>> start PROVIDED ENTRIES

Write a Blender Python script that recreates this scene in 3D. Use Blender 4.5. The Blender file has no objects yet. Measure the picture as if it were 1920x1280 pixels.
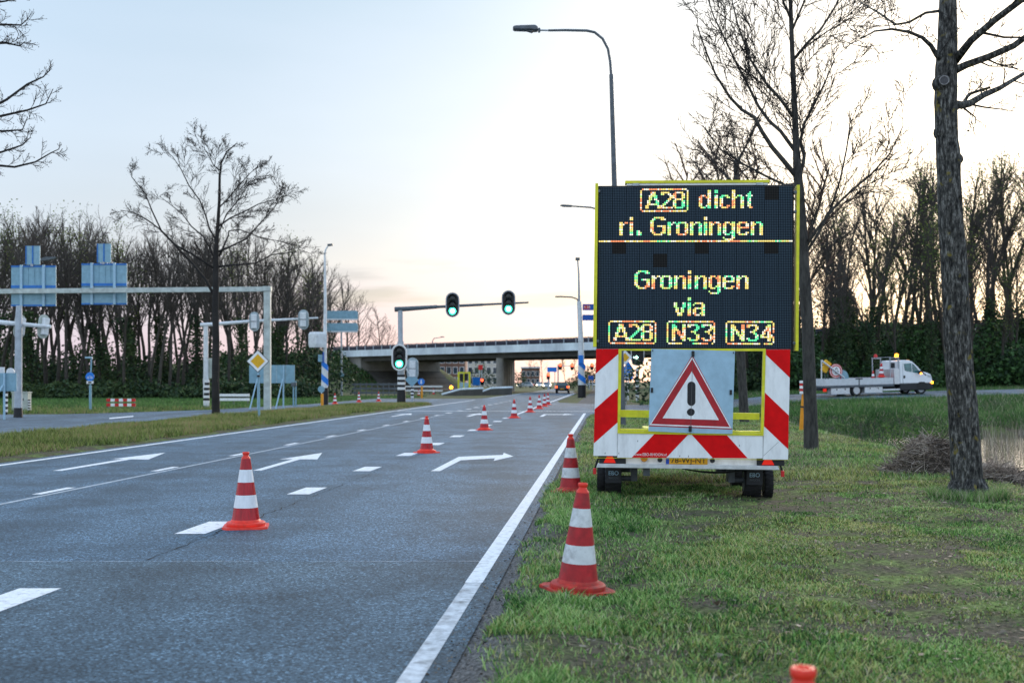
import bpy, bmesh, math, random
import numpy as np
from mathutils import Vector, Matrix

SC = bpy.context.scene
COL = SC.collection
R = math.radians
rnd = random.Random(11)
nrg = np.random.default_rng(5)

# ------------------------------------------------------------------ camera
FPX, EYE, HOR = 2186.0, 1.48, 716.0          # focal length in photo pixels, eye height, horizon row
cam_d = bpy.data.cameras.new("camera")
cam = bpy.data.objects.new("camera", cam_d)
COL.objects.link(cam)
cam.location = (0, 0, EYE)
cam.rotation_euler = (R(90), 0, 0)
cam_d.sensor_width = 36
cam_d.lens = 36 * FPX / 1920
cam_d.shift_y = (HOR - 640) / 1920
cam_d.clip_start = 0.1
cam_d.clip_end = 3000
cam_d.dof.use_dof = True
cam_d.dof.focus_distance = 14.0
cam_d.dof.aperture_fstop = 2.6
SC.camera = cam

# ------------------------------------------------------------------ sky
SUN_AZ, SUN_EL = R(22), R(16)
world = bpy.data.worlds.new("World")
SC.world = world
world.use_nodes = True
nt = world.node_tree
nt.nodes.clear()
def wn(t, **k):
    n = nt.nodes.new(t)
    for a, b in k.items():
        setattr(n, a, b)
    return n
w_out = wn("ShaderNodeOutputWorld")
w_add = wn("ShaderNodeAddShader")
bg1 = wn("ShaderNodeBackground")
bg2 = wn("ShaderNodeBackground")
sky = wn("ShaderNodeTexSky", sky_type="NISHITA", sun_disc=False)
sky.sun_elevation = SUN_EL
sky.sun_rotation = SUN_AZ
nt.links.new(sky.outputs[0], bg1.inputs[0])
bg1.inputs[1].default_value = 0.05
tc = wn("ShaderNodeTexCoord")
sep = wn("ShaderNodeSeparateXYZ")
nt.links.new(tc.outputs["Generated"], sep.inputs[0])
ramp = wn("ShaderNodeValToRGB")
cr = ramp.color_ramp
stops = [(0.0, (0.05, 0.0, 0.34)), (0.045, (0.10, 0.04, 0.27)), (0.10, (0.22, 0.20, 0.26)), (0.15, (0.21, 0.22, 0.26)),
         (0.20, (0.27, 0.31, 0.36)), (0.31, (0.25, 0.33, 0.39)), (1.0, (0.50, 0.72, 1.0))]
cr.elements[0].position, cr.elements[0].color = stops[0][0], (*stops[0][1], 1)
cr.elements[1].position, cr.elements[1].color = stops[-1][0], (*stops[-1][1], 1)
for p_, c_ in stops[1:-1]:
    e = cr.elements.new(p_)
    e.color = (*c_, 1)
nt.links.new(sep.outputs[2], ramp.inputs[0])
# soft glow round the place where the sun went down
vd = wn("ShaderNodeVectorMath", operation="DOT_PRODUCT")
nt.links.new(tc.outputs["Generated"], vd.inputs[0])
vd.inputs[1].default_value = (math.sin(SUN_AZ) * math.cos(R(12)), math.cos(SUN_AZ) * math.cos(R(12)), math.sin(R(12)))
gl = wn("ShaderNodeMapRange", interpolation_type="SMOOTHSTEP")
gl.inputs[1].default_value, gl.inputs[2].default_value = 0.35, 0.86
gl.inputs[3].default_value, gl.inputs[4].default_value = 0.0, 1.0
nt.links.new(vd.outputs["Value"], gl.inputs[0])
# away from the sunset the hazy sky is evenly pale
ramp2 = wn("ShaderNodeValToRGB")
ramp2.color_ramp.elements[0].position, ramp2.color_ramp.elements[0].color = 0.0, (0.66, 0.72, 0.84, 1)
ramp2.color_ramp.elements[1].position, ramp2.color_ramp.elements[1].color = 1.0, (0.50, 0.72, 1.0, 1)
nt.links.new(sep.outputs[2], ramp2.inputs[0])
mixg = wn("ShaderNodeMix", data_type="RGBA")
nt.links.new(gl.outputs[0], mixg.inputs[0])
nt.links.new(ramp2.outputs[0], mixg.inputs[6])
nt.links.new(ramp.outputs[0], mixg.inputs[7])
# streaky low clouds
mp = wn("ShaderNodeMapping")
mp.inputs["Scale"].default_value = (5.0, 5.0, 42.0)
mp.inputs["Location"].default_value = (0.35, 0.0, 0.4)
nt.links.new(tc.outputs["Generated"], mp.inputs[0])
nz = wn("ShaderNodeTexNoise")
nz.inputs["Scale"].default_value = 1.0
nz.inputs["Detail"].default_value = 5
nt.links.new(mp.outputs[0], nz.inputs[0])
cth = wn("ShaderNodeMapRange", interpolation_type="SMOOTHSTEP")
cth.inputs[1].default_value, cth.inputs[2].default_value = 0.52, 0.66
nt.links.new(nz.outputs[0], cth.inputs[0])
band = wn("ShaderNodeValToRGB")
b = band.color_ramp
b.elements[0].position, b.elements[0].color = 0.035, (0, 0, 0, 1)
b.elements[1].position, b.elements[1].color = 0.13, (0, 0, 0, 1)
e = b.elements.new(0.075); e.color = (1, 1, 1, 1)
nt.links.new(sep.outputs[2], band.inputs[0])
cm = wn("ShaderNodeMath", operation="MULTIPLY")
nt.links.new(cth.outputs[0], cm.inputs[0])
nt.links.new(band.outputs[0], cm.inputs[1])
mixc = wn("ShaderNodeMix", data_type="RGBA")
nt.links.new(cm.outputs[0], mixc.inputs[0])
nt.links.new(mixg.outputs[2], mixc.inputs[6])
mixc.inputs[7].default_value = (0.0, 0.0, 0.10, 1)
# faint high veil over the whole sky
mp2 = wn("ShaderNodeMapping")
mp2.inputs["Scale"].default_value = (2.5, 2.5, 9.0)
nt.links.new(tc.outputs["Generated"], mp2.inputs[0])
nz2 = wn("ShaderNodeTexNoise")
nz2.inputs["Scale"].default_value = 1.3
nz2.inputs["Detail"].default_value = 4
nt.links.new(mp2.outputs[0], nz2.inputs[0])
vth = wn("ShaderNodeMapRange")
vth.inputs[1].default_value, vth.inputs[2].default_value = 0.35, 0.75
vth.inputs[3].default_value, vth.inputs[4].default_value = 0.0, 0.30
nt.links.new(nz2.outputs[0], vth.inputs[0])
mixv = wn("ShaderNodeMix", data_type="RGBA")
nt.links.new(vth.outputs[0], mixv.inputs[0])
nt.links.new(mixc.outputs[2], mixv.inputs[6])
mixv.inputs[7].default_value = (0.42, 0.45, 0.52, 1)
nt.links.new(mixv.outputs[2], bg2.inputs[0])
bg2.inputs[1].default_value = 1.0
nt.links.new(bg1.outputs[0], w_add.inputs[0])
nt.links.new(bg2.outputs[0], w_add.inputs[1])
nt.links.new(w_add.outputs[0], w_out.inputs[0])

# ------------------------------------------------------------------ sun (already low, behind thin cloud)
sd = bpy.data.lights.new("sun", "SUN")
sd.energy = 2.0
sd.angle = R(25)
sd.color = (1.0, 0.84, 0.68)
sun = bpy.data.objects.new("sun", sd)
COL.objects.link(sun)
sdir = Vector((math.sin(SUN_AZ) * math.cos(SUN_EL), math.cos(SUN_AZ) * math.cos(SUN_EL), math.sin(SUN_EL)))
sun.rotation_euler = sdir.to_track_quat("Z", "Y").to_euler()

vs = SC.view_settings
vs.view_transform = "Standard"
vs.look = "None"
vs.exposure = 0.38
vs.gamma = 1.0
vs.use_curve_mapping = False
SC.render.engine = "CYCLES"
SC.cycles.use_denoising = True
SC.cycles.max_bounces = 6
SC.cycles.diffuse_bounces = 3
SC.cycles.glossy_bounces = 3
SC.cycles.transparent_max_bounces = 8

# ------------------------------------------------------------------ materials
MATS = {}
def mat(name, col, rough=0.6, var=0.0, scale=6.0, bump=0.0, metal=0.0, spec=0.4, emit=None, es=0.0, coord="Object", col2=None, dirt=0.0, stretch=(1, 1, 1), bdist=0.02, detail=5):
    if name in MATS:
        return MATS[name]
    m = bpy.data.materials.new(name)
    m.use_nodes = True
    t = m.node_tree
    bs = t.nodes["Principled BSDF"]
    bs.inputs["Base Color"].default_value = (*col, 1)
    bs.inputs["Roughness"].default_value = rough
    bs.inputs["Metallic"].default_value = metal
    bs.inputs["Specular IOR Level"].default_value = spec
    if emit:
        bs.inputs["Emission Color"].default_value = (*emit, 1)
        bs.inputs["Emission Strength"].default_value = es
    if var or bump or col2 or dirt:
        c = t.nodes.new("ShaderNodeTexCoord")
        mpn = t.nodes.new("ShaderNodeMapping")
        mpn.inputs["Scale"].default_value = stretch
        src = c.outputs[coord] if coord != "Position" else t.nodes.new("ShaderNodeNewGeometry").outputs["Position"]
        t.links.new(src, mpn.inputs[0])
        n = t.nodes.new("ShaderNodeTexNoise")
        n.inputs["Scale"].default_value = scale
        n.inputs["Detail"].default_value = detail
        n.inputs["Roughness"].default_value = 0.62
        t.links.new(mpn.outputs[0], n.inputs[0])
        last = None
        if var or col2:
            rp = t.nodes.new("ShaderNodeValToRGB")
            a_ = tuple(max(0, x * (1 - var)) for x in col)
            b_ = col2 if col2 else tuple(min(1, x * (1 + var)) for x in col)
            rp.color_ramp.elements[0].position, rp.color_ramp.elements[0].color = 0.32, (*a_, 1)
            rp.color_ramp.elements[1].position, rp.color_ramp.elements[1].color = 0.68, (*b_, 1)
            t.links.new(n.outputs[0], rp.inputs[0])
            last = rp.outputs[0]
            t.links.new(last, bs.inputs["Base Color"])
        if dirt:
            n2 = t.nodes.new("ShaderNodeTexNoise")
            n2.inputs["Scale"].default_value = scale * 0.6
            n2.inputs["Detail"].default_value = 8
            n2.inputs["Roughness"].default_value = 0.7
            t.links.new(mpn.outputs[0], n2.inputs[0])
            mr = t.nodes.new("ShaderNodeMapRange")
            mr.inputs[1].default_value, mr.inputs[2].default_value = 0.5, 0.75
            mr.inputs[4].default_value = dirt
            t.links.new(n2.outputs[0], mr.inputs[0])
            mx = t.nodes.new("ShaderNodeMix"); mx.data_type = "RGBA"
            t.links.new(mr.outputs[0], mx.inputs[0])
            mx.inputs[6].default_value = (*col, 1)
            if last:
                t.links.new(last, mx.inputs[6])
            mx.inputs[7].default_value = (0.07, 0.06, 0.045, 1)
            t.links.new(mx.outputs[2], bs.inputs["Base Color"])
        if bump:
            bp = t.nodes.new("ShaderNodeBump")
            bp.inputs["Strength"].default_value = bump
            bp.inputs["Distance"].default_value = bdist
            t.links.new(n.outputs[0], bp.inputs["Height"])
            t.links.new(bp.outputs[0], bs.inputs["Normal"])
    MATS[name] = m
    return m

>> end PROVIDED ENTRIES
>> start PROVIDED ENTRIES

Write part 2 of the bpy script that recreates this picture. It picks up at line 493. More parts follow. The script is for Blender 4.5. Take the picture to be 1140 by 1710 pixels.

>> end PROVIDED ENTRIES

#### AIM:
Nothing but the lines from the one with "Write a Blender" through the one with "from mathutils import Vector, Matrix" should be copied, word for word. Pictures are left out.

#### SOLUTION TO THIS PROBLEM:
Write a Blender Python script that recreates this scene in 3D. Use Blender 4.5. The Blender file has no objects yet. Measure the picture as if it were 1920x1280 pixels.
import bpy, bmesh, math, random
import numpy as np
from mathutils import Vector, Matrix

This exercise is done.